▶ _TASK REQUIREMENTS_
Leaving the pictures aside, transcribe every line below exactly.

##### INFORMATION SHOWN #####

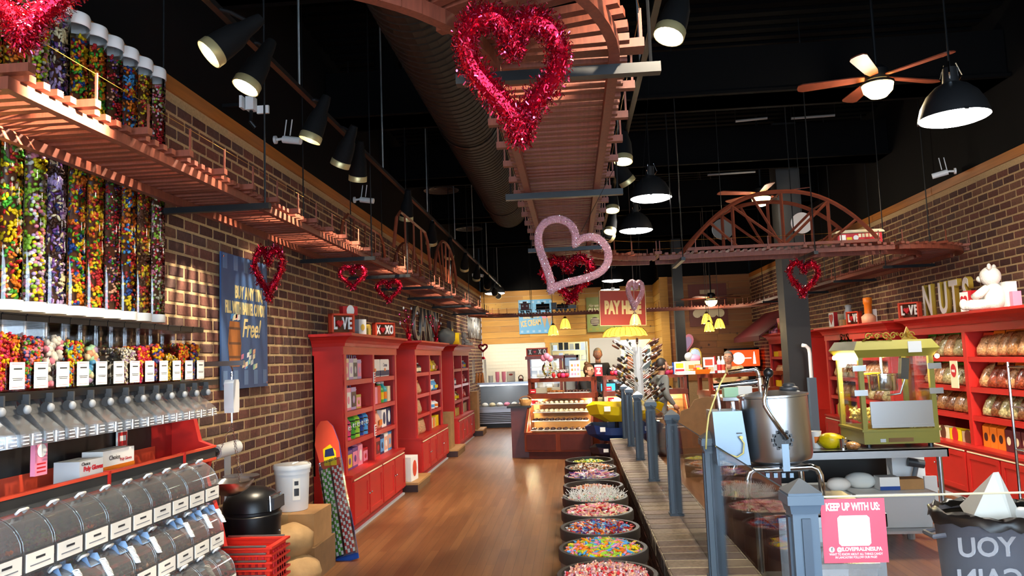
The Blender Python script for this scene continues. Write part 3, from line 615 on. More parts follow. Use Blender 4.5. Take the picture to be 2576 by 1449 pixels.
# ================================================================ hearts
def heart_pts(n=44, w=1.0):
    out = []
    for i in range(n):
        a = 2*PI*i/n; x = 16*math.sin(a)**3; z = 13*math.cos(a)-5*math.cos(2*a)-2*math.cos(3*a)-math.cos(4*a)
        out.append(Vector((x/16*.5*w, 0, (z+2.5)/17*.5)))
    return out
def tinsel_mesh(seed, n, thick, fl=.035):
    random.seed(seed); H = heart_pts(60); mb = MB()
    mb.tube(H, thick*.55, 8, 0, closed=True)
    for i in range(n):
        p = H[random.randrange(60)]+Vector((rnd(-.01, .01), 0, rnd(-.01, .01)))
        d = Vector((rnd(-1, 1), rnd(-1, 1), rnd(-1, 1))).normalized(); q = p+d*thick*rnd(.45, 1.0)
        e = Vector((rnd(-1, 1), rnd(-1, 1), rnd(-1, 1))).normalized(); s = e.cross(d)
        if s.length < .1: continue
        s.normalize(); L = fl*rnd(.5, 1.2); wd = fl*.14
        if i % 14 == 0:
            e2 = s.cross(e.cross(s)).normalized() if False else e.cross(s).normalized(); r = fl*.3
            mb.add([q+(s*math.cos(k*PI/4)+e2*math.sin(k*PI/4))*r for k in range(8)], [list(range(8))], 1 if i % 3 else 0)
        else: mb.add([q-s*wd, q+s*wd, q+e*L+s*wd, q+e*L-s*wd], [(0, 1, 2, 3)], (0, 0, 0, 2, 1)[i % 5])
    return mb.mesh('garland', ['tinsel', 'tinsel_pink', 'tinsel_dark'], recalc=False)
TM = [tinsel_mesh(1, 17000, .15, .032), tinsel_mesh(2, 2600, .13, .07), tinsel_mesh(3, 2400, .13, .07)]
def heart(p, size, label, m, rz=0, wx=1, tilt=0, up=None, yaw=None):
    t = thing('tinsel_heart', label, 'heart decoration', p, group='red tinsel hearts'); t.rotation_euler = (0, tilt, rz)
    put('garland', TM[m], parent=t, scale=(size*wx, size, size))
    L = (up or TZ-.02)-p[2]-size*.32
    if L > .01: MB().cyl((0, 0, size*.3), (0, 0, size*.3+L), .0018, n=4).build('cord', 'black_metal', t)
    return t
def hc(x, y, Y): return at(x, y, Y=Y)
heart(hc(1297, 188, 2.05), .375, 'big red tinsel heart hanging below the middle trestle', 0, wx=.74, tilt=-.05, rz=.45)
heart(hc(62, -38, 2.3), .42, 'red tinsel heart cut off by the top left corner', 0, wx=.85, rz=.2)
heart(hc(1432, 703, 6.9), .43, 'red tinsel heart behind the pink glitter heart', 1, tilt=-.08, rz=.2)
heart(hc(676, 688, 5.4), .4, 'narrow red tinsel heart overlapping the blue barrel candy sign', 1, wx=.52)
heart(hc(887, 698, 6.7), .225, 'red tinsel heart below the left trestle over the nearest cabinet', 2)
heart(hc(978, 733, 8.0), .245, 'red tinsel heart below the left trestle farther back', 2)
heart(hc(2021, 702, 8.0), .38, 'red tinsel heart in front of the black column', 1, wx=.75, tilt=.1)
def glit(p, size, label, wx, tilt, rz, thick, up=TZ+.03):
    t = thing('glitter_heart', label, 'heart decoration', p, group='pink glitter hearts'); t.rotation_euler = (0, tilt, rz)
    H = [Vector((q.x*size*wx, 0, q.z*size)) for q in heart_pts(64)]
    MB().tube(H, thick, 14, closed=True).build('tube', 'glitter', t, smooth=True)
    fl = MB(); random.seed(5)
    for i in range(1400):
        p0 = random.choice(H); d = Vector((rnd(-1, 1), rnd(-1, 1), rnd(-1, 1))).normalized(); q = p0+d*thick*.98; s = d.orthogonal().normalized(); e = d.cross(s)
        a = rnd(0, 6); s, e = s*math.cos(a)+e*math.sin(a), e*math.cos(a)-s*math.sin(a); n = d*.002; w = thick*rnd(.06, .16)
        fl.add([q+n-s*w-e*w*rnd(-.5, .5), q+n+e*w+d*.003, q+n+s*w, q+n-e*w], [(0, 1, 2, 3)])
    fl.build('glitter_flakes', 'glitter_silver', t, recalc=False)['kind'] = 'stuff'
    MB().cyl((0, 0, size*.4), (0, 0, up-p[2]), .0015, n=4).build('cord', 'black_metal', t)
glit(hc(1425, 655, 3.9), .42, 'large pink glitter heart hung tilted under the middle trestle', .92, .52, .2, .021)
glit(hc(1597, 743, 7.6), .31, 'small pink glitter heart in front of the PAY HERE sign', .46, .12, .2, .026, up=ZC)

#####

▶ _RESPONSE TO THE EXERCISE_
The Blender Python script for this scene continues. Write part 3, from line 615 on. More parts follow. Use Blender 4.5. Take the picture to be 2576 by 1449 pixels.
# ================================================================ hearts
def heart_pts(n=44, w=1.0):
    out = []
    for i in range(n):
        a = 2*PI*i/n; x = 16*math.sin(a)**3; z = 13*math.cos(a)-5*math.cos(2*a)-2*math.cos(3*a)-math.cos(4*a)
        out.append(Vector((x/16*.5*w, 0, (z+2.5)/17*.5)))
    return out
def tinsel_mesh(seed, n, thick, fl=.035):
    random.seed(seed); H = heart_pts(60); mb = MB()
    mb.tube(H, thick*.55, 8, 0, closed=True)
    for i in range(n):
        p = H[random.randrange(60)]+Vector((rnd(-.01, .01), 0, rnd(-.01, .01)))
        d = Vector((rnd(-1, 1), rnd(-1, 1), rnd(-1, 1))).normalized(); q = p+d*thick*rnd(.45, 1.0)
        e = Vector((rnd(-1, 1), rnd(-1, 1), rnd(-1, 1))).normalized(); s = e.cross(d)
        if s.length < .1: continue
        s.normalize(); L = fl*rnd(.5, 1.2); wd = fl*.14
        if i % 14 == 0:
            e2 = s.cross(e.cross(s)).normalized() if False else e.cross(s).normalized(); r = fl*.3
            mb.add([q+(s*math.cos(k*PI/4)+e2*math.sin(k*PI/4))*r for k in range(8)], [list(range(8))], 1 if i % 3 else 0)
        else: mb.add([q-s*wd, q+s*wd, q+e*L+s*wd, q+e*L-s*wd], [(0, 1, 2, 3)], (0, 0, 0, 2, 1)[i % 5])
    return mb.mesh('garland', ['tinsel', 'tinsel_pink', 'tinsel_dark'], recalc=False)
TM = [tinsel_mesh(1, 17000, .15, .032), tinsel_mesh(2, 2600, .13, .07), tinsel_mesh(3, 2400, .13, .07)]
def heart(p, size, label, m, rz=0, wx=1, tilt=0, up=None, yaw=None):
    t = thing('tinsel_heart', label, 'heart decoration', p, group='red tinsel hearts'); t.rotation_euler = (0, tilt, rz)
    put('garland', TM[m], parent=t, scale=(size*wx, size, size))
    L = (up or TZ-.02)-p[2]-size*.32
    if L > .01: MB().cyl((0, 0, size*.3), (0, 0, size*.3+L), .0018, n=4).build('cord', 'black_metal', t)
    return t
def hc(x, y, Y): return at(x, y, Y=Y)
heart(hc(1297, 188, 2.05), .375, 'big red tinsel heart hanging below the middle trestle', 0, wx=.74, tilt=-.05, rz=.45)
heart(hc(62, -38, 2.3), .42, 'red tinsel heart cut off by the top left corner', 0, wx=.85, rz=.2)
heart(hc(1432, 703, 6.9), .43, 'red tinsel heart behind the pink glitter heart', 1, tilt=-.08, rz=.2)
heart(hc(676, 688, 5.4), .4, 'narrow red tinsel heart overlapping the blue barrel candy sign', 1, wx=.52)
heart(hc(887, 698, 6.7), .225, 'red tinsel heart below the left trestle over the nearest cabinet', 2)
heart(hc(978, 733, 8.0), .245, 'red tinsel heart below the left trestle farther back', 2)
heart(hc(2021, 702, 8.0), .38, 'red tinsel heart in front of the black column', 1, wx=.75, tilt=.1)
def glit(p, size, label, wx, tilt, rz, thick, up=TZ+.03):
    t = thing('glitter_heart', label, 'heart decoration', p, group='pink glitter hearts'); t.rotation_euler = (0, tilt, rz)
    H = [Vector((q.x*size*wx, 0, q.z*size)) for q in heart_pts(64)]
    MB().tube(H, thick, 14, closed=True).build('tube', 'glitter', t, smooth=True)
    fl = MB(); random.seed(5)
    for i in range(1400):
        p0 = random.choice(H); d = Vector((rnd(-1, 1), rnd(-1, 1), rnd(-1, 1))).normalized(); q = p0+d*thick*.98; s = d.orthogonal().normalized(); e = d.cross(s)
        a = rnd(0, 6); s, e = s*math.cos(a)+e*math.sin(a), e*math.cos(a)-s*math.sin(a); n = d*.002; w = thick*rnd(.06, .16)
        fl.add([q+n-s*w-e*w*rnd(-.5, .5), q+n+e*w+d*.003, q+n+s*w, q+n-e*w], [(0, 1, 2, 3)])
    fl.build('glitter_flakes', 'glitter_silver', t, recalc=False)['kind'] = 'stuff'
    MB().cyl((0, 0, size*.4), (0, 0, up-p[2]), .0015, n=4).build('cord', 'black_metal', t)
glit(hc(1425, 655, 3.9), .42, 'large pink glitter heart hung tilted under the middle trestle', .92, .52, .2, .021)
glit(hc(1597, 743, 7.6), .31, 'small pink glitter heart in front of the PAY HERE sign', .46, .12, .2, .026, up=ZC)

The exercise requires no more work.